Investing in buy-to-let properties can be profitable, as they offer the potential for capital gain and a consistent income stream. It’s essential to carefully consider and plan when navigating the complexities of the market.

Before entering into the property market, you should clarify your objectives. Are you seeking rental income, capital appreciation, or a mix of both? Understanding your financial goals will shape your investment strategy and help you identify the right property.


What should be considered before choosing a buy-to-let property?

Here are some top tips to guide you through the process of effectively purchasing a buy-to-let property.

1. Check what investing entails
Research tenant rights, legal obligations, and financial considerations thoroughly before proceeding. A conveyancing solicitor or licensed conveyancer can guide you through the legal complexities of the purchasing process and ensure compliance with all regulations. Tax consultants can advise on tax implications.

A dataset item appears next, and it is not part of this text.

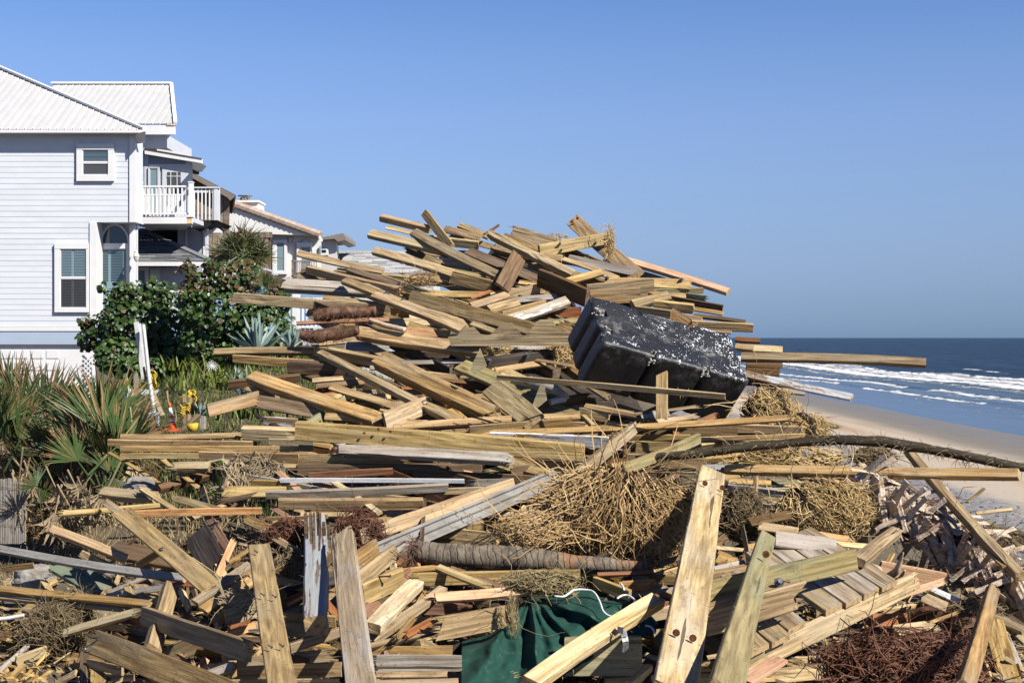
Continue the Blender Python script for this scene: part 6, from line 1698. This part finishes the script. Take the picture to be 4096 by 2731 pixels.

2. Understand cost implications
Evaluate if you can afford it. Maintenance will always be in your purview, and rental income may not always be consistent. If you have a mortgage, be mindful of potential fluctuations in interest rates or the end of fixed-term deals, which could increase your monthly payments.

3. Consider investment “yield”
Account for additional expenses such as advertising for tenants or fees for property management if you opt for an estate agent’s services, and initial costs like stamp duty. Just like any investment, property values and rental incomes can fluctuate.

4. Understand the property
Determine exact ownership and investigate any past or current property issues. Clarify what is included in the sale, like fittings and contents. Ensure the property can be rented out and understand tenancy details in case it’s occupied. Check all legal aspects.

5. Know the market and potential tenants
Define your ideal tenant profile and cater to their needs, such as proximity to schools and universities, excellent transport links for professionals, etc.

6. Best pricing
Be aware of varying market conditions and negotiate accordingly. Sellers eager to expedite the process may consider lower offers.

7. Factor mortgage payments
When determining your rental rate, consider your mortgage obligations. Lenders often stipulate that your rent should be 125–150% of your monthly mortgage payment. Additionally, they may require a 25% deposit when purchasing the property.

8. Choose the right insurance
Opt for specialized building and possibly contents insurance tailored to your property’s needs. Please resist the temptation to opt for cheaper residential insurance, as it may not cover losses in case of incidents like tenant-caused fires. Ensure you have dedicated landlord insurance, specifically crafted for Buy to Let properties, to safeguard your investment comprehensively. Consider adding rental income protection to your insurance plan, which can cover mortgage payments in case tenants default on payments.

9. Ensure right legalities
Never skip using a legally valid written tenancy agreement. Failing to provide necessary notices and secure a signed contract before the tenant moves in could inadvertently grant them unexpected rights.

10. Consider stamp duty
When evaluating a property, calculate the Stamp Duty and include it in the total cost. Understanding the total financial commitment upfront is essential to generating rental income from a buy-to-let property.